Myanmar’s Suu Kyi told to ‘stop the genocide’ in UN court


Published:
2019-12-11 06:35:33 BdST

Update:
2024-04-26 00:07:43 BdST

Published: 2019-12-11 06:35:33 BdST

Live Correspondent: Nobel peace laureate Aung San Suu Kyi faced calls for Myanmar to “stop the genocide” of Rohingya Muslims as she personally led her country’s defence at the UN’s top court on Tuesday.

Suu Kyi, whose silence about the plight of the Rohingya has tarnished her reputation as a rights icon, sat through graphic accounts of murder and rape in the wood-panelled courtroom in The Hague.

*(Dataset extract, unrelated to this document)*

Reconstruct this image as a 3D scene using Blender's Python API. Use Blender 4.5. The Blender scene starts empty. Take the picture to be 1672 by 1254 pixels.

Rights groups have criticised her decision to represent Myanmar at the International Court of Justice against accusations by the west African state of The Gambia that it has breached the 1948 Genocide Convention. Around 740,000 Rohingya fled to neighbouring Bangladesh after a bloody crackdown by the Myanmar military in 2017 that UN investigators have already described as genocide.

Suu Kyi listened to accounts by The Gambia’s lawyers of Rohingya victims, including a mother whose one-year-old son was beaten to death and an eight- month-pregnant woman who was stamped on and then repeatedly raped.

Wearing traditional Burmese dress, the 74-year-old did not speak to waiting media after arriving at the court’s turreted Peace Palace headquarters in a motorcade with a police escort.

A group of some 50 pro-Rohingya protesters gathered outside the gates of the ICJ for the hearing, carrying banners saying: ‘Say yes to Rohingya, justice delayed is justice denied” and “Stop Burma military attack Rohingya.”

“I demand justice from the world,” said Nur Karima, a Rohingya refugee whose brothers and grandparents were killed in a massacre in the village of Tula Toli in August 2017. ICJ judges have only once before ruled that genocide was committed, in the 1995 Srebrenica massacre in Bosnia.